How long can I be held in jail before getting a bail hearing?

Often on TV police procedural, we will see police being given a 24-hour window between arrest, and either charging or releasing a suspect. However, like with most things on TV, the truth is often much more complicated.

For misdemeanors, there is often a bail schedule already in place. For instance, everyone arrested on suspicion of DUI must be held for at least eight hours before being released. Generally, anyone arrested on misdemeanor charges will be charged and released within 24 hours, unless they are arrested on a weekend; weekends and holidays do not count towards the total amount of time a person is held before being charged and set bail. 

Therefore, if you are arrested on a Saturday night, you will likely not appear before a judge until sometime Monday. If you appear before a judge at 8 AM Monday, according to the law you will have only been held without being charged for 8 hours, even though you were actually in jail anywhere from 36-48 hours.

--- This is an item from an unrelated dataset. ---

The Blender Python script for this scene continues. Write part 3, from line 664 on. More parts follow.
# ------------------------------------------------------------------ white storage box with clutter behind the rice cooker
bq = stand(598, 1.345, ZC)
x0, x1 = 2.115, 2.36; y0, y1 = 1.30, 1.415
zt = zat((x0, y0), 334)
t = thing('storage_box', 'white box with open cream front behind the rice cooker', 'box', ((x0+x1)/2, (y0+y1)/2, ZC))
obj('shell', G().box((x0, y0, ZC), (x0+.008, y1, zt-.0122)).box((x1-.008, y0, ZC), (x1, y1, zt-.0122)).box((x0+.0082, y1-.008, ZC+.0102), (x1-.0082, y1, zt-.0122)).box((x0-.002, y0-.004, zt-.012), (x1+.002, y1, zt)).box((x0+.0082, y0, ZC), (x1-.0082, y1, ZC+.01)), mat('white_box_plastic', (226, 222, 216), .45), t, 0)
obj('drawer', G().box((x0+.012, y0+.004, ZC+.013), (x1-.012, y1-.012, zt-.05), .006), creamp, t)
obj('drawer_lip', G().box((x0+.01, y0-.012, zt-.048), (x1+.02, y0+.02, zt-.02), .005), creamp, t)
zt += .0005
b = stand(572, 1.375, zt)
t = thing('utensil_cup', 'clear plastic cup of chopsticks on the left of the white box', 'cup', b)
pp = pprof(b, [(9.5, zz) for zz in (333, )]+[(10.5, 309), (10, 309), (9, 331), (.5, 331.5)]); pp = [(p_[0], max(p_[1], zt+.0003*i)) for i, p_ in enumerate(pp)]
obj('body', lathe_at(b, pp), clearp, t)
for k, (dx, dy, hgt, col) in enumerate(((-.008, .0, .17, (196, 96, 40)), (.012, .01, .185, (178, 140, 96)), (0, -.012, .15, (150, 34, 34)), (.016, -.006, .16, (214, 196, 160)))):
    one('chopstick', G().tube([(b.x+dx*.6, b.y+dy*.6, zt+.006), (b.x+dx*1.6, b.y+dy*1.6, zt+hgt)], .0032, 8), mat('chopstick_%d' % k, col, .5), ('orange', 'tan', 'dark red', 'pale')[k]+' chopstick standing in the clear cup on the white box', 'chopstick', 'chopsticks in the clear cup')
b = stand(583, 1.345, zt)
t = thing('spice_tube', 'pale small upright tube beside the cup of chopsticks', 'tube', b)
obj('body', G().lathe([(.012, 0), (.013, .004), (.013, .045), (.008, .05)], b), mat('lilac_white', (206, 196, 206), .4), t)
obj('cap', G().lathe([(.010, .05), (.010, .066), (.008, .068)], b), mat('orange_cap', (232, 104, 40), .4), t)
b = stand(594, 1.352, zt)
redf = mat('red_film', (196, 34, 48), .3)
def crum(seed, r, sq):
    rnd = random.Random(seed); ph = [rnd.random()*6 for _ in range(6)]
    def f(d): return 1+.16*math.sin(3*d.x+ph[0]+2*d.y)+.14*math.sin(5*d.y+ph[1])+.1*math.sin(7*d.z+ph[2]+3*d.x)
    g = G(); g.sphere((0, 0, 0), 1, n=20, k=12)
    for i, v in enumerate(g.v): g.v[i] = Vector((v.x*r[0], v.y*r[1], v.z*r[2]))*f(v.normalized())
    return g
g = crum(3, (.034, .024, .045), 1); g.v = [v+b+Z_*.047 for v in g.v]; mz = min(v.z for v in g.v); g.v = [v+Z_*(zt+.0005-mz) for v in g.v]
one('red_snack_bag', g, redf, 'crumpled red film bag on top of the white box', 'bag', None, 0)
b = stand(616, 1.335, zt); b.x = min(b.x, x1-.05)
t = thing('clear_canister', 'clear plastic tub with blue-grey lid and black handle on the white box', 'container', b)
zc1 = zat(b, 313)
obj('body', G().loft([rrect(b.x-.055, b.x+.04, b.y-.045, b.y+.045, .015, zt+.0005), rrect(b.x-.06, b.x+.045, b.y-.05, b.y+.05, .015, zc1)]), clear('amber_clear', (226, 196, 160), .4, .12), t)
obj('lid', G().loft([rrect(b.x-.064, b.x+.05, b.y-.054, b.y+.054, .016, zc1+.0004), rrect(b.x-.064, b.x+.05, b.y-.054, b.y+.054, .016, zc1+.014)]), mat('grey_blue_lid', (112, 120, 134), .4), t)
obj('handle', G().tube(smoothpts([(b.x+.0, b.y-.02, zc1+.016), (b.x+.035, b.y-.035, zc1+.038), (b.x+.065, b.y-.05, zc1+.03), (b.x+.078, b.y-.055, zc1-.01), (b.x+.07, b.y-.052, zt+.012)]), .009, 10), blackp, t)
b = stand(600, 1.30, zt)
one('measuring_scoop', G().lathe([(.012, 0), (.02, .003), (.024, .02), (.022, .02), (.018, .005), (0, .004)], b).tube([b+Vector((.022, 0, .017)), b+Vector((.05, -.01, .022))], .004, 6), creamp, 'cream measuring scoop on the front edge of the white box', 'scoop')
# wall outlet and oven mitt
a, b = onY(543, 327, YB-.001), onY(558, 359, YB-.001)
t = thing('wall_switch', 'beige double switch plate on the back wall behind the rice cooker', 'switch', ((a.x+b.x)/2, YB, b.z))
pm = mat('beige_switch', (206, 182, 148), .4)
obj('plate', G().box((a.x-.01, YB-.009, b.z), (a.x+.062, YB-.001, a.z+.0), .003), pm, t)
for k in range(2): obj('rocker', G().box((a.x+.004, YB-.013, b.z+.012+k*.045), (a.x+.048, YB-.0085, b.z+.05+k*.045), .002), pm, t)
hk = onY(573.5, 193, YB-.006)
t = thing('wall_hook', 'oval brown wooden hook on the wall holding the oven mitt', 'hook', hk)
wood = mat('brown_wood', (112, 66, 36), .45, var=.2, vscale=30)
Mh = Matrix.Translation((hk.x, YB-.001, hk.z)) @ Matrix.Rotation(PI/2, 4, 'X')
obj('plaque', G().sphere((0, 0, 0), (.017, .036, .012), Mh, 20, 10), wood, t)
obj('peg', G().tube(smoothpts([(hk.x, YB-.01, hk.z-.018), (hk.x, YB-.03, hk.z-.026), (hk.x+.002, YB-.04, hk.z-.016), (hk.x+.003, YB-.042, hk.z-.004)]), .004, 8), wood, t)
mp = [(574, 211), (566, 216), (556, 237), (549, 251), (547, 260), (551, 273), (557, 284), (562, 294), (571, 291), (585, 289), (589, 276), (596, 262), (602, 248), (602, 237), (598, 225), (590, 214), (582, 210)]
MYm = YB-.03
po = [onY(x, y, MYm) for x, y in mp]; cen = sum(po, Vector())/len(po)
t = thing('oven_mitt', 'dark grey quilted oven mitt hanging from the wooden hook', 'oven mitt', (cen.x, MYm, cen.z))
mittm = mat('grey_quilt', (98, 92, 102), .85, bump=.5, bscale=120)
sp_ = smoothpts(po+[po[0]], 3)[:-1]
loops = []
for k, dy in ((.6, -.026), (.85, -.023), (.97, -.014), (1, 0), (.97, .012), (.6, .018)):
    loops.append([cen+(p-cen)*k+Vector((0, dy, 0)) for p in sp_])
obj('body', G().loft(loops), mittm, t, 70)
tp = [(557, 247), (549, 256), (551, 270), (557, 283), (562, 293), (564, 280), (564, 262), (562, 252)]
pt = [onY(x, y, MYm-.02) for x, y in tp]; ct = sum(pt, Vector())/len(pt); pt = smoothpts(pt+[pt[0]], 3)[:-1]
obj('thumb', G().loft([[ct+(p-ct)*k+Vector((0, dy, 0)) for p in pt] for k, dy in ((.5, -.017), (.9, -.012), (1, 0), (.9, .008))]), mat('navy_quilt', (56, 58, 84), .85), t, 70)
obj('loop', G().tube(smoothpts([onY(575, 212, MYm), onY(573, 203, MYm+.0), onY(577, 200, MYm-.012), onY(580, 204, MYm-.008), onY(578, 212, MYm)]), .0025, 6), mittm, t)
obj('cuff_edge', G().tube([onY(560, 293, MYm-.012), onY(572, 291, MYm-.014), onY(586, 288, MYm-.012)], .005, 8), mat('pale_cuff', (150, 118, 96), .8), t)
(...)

This process gets more complicated the more serious the crime, but generally, not counting weekends and holidays, the majority of people will not be held longer than 72 hours before being charged and set bail. Staying in jail for 72 hours without being charged and set bail is the worst-case scenario. Ideally, you will be set bail and thus released before this.

However, this worst-case scenario is a reality for many, due to the overcrowding of jails and courtrooms. Keep in mind it is completely legal for police to deny you access to a phone during these 72 hours, making it even more difficult for you to be charged and released any earlier. Typically, the more you cooperate with police, the earlier you will be given a phone call and the better chance you have of being set bail and released without sitting in jail needlessly.

Can I be denied bail in Louisiana?

You can always be denied bail, in any state, though different states have different laws determining who can and cannot be denied bail. This is what a bail hearing is for: for a judge to determine if you should be granted bail, and if bail is granted, what the amount should be.

Judges do have the authority to release defendants without bail, even if the defendant is charged with a crime. This called being released on your own recognizance, or OR. For the most part, the defendants will be asked to sign a paper promising to return for their day in court. This will often be used for first-time defendants who commit small misdemeanor crimes.

When determining if bail should be granted or denied, the judge will look at multiple factors outlined in Louisiana CCRP Article 316, including but not limited to:

  • The nature of the crime
  • The criminal history of the defendant 
  • The ability of the defendant to give bail
  • The defendant’s history with substance abuse, and the results of a court-administered drug test (this test is voluntary, and the defendant’s participation or lack thereof will also be taken into account when fixing bail)
  • Whether or not the defendant poses any serious danger to a member or members of the community 
  • Whether or not the defendant is currently out on bail for a previous felony arrest

If the judge determines that the defendant is not a flight risk and not a danger to the community, bail will be fixed, and in most cases, paid, and the defendant will be released.

Louisiana has a specific law with regard to setting bail in cases of domestic abuse or violence, outlined in CCRP Article 313, also known as “Gwen’s Law”. Gwen’s Law states that any person charged with any felony crime related to domestic violence have a contradictory hearing, or a Gwen’s Law hearing, where in addition to the factors listed in Article 316, the judge also takes into account:

  • Any documented history of threats of suicide or threats of force towards victims; any history of strangulation, sexual assault, or death threats. 
  • The specific danger the defendant poses to the victim, to the family of the victim, or to the children of the victim

Based on these factors, a judge can deny bail on the basis of Gwen’s Law. This law was enacted due to the fact that in cases of domestic violence, a defendant may not pose a threat to the community and may not be a flight risk and thus qualify to have bail set, but may pose some type of threat to their own family.

What do I do if I cannot afford bail?

Unfortunately, this is a reality for many people, especially in Louisiana and in the Shreveport area. Most people can’t afford to drop hundreds or thousands of dollars, even to get out of jail. However, when you hire a bail bonds company, you thankfully only be required to pay 10 or 12% of your set bail amount.